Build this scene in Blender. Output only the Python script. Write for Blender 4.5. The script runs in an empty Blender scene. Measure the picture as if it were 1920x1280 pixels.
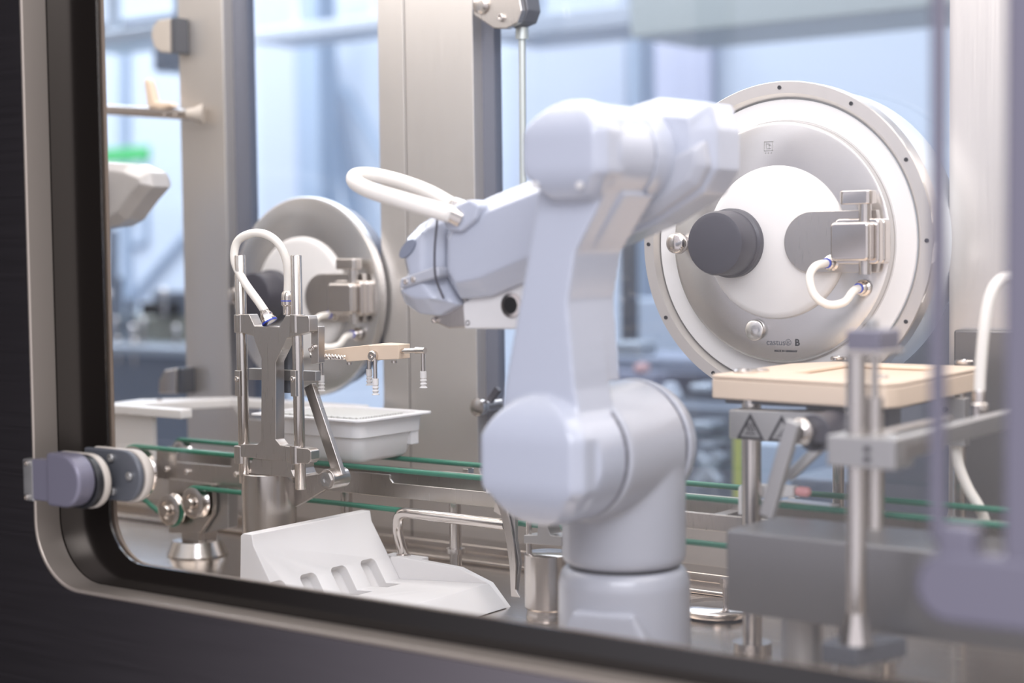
import bpy, bmesh, math, random
from mathutils import Vector, Matrix
R = math.radians
random.seed(7)
S = bpy.context.scene
COL = S.collection

# ------------------------------------------------------------------ camera
F_PX = 3100.0
YAW, PITCH, ROLL = R(36.5), R(3.2), R(0.7)
CH = 1.46                      # camera height; the steel deck lies at DECK
DECK = CH - 0.56
fwd = Vector((-math.sin(YAW)*math.cos(PITCH), math.cos(YAW)*math.cos(PITCH), -math.sin(PITCH)))
rgt0 = Vector((math.cos(YAW), math.sin(YAW), 0)); up0 = rgt0.cross(fwd)
rgt = rgt0*math.cos(ROLL) - up0*math.sin(ROLL)
up = up0*math.cos(ROLL) + rgt0*math.sin(ROLL)
cd = bpy.data.cameras.new('camera'); cam = bpy.data.objects.new('camera', cd); COL.objects.link(cam)
m3 = Matrix((rgt, up, -fwd)).transposed()
cam.matrix_world = Matrix.Translation((0, 0, CH)) @ m3.to_4x4()
cd.sensor_width = 36; cd.lens = F_PX/1920*36
cd.clip_start = 0.05; cd.clip_end = 60
cd.dof.use_dof = True; cd.dof.focus_distance = 2.63
cd.dof.aperture_fstop = cd.lens/1000/0.034
S.camera = cam

# ------------------------------------------------------------------ world, lamps, exposure
S.view_settings.view_transform = 'Standard'; S.view_settings.look = 'None'
S.view_settings.gamma = 1; S.view_settings.use_curve_mapping = False
S.view_settings.exposure = 0.14
w = bpy.data.worlds.new('room'); S.world = w; w.use_nodes = True
nt = w.node_tree; bg = nt.nodes['Background']
tc = nt.nodes.new('ShaderNodeTexCoord'); dot = nt.nodes.new('ShaderNodeVectorMath'); dot.operation = 'DOT_PRODUCT'
dot.inputs[1].default_value = (0.90, -0.40, 0.03)
nt.links.new(tc.outputs['Generated'], dot.inputs[0])
rp = nt.nodes.new('ShaderNodeValToRGB'); mr = nt.nodes.new('ShaderNodeMapRange')
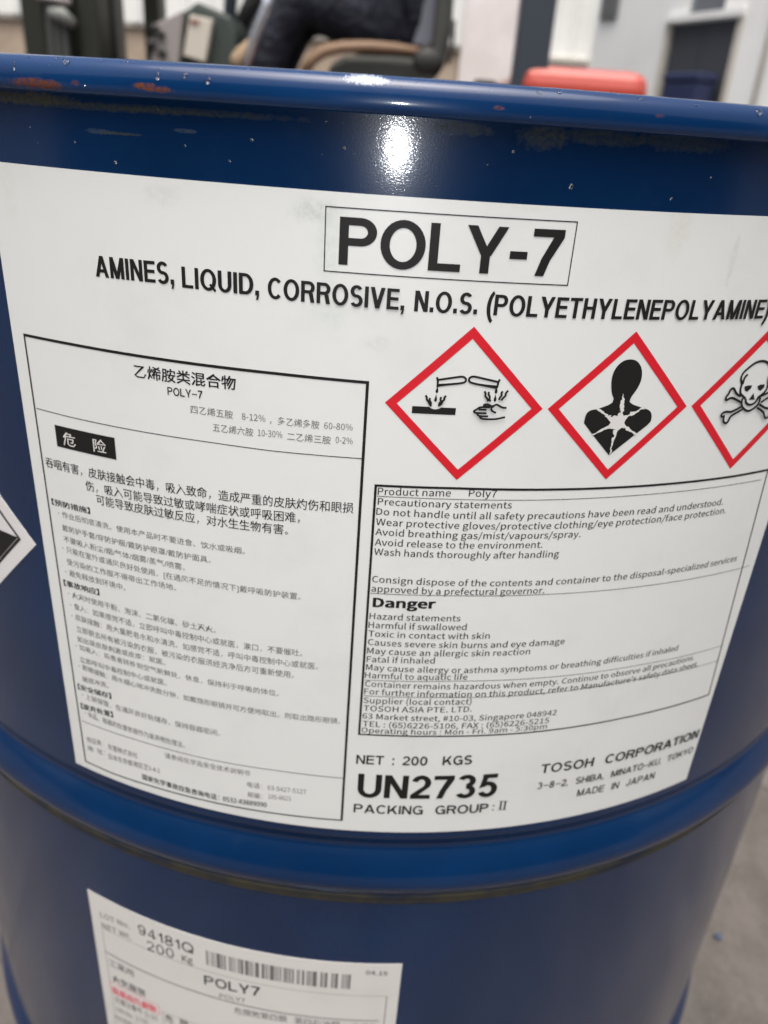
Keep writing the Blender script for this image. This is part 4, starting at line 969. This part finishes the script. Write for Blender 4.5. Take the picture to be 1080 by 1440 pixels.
· · ·
Direction -
Give back the whole listing as it stands, minus its pictures.

Reply -
Build this scene in Blender. Output only the Python script. Write for Blender 4.5. The script runs in an empty Blender scene. Measure the picture as if it were 1920x1280 pixels.
import bpy, bmesh, math, random
from mathutils import Vector, Matrix
R = math.radians
random.seed(7)
S = bpy.context.scene
COL = S.collection

# ------------------------------------------------------------------ camera
F_PX = 3100.0
YAW, PITCH, ROLL = R(36.5), R(3.2), R(0.7)
CH = 1.46                      # camera height; the steel deck lies at DECK
DECK = CH - 0.56
fwd = Vector((-math.sin(YAW)*math.cos(PITCH), math.cos(YAW)*math.cos(PITCH), -math.sin(PITCH)))
rgt0 = Vector((math.cos(YAW), math.sin(YAW), 0)); up0 = rgt0.cross(fwd)
rgt = rgt0*math.cos(ROLL) - up0*math.sin(ROLL)
up = up0*math.cos(ROLL) + rgt0*math.sin(ROLL)
cd = bpy.data.cameras.new('camera'); cam = bpy.data.objects.new('camera', cd); COL.objects.link(cam)
m3 = Matrix((rgt, up, -fwd)).transposed()
cam.matrix_world = Matrix.Translation((0, 0, CH)) @ m3.to_4x4()
cd.sensor_width = 36; cd.lens = F_PX/1920*36
cd.clip_start = 0.05; cd.clip_end = 60
cd.dof.use_dof = True; cd.dof.focus_distance = 2.63
cd.dof.aperture_fstop = cd.lens/1000/0.034
S.camera = cam

# ------------------------------------------------------------------ world, lamps, exposure
S.view_settings.view_transform = 'Standard'; S.view_settings.look = 'None'
S.view_settings.gamma = 1; S.view_settings.use_curve_mapping = False
S.view_settings.exposure = 0.14
w = bpy.data.worlds.new('room'); S.world = w; w.use_nodes = True
nt = w.node_tree; bg = nt.nodes['Background']
tc = nt.nodes.new('ShaderNodeTexCoord'); dot = nt.nodes.new('ShaderNodeVectorMath'); dot.operation = 'DOT_PRODUCT'
dot.inputs[1].default_value = (0.90, -0.40, 0.03)
nt.links.new(tc.outputs['Generated'], dot.inputs[0])
rp = nt.nodes.new('ShaderNodeValToRGB'); mr = nt.nodes.new('ShaderNodeMapRange')
Keep writing the Blender script for this image. This is part 4, starting at line 969. This part finishes the script. Write for Blender 4.5. Take the picture to be 1080 by 1440 pixels.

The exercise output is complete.